Тысячеликая героиня: Женский архетип в мифологии и литературе - Татар Мария. Страница 35
В сказке «Храни свои тайны» молодая женщина решает сама выбрать себе мужа и выходит за мужчину, который оказывается вовсе не человеком, а гиеной. Ночью муж спрашивает ее, что она станет делать, если они поссорятся, и она отвечает, что тогда превратится в дерево. «Я все равно тебя поймаю», – отвечает муж-гиена. Затем героиня выдает мужу и другие способы быстрого спасения от него, а ее мать, случайно услышавшая этот разговор, кричит из своей комнаты: «Молчи, дочь моя, должна ли женщина выдавать мужчине все свои тайны?» Под конец повествования героиня решает расстаться с мужем-гиеной и для успешного побега вынуждена прибегнуть ко всем имеющимся у нее спасительным стратегиям. Он раскусил все уловки, кроме последней: той единственной, о которой она ему не рассказала.

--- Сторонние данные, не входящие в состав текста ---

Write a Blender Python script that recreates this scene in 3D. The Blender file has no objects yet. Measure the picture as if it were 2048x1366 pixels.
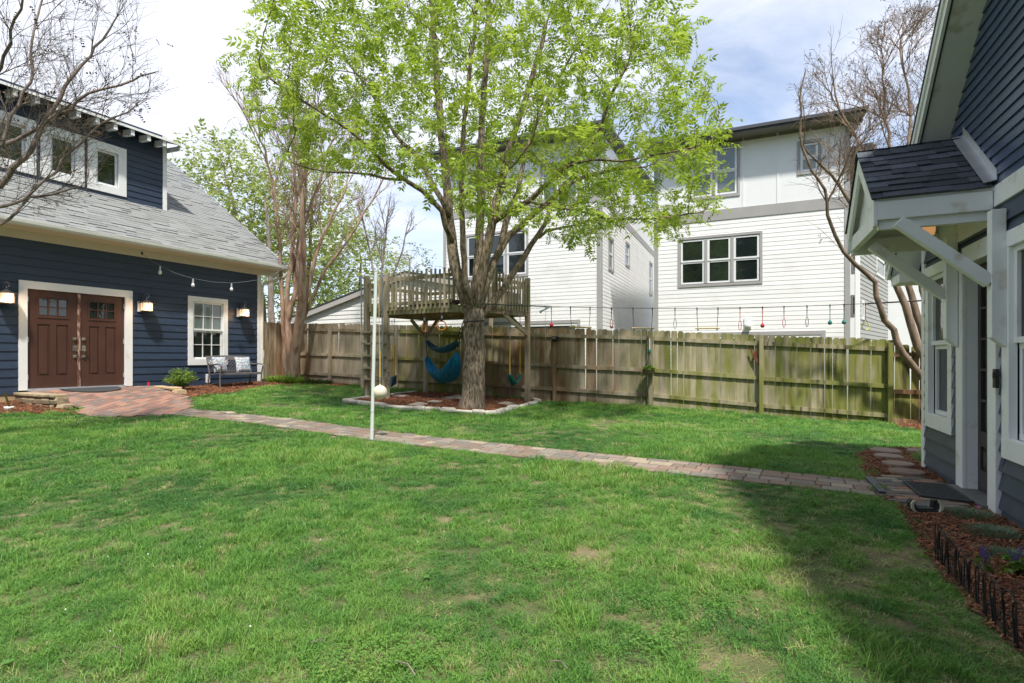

На следующее утро, когда еще только рассветало, муж велел жене подниматься с постели, потому что он собирался возвращаться домой. Он попросил ее пройти с ним небольшую часть пути и распрощаться за деревней. Жена согласилась, и как только деревня пропала из виду, муж превратился в гиену и попытался ее схватить. Она превратилась в дерево, но муж-гиена почти перегрыз его ствол. Она превратилась в озерцо, но муж-гиена выпил почти всю воду. Она превратилась в камень, но муж-гиена чуть его не проглотил.
Тогда она приняла облик, который не успела ему раскрыть, когда мать накануне оборвала их разговор. Муж-гиена искал-искал, да так и не нашел, и, испугавшись, что деревенские заметят и убьют его, убежал восвояси.
Тут жена приняла опять свой обычный облик и вернулась домой {156}.
«Храни свои тайны» мудро и лукаво избегает раскрытия спасительного секрета, заставляя читателей гадать не только о том, что же было последней хитростью жены, но и о том, какие разговоры следовали за этой сказкой. Может, строились всевозможные догадки о том, какой же облик дочь-болтушка утаила от своего мужа по настоянию предусмотрительной матери? Или звучали предположения, как защититься от жестоких мужчин, включая членов семьи? Или же речь шла о звериной природе мужей? Загадка, которую сказка оставляет без ответа, безусловно, порождала много разных «почему» и «как», а также побуждала поразмышлять о способах уберечься от угроз семейной жизни.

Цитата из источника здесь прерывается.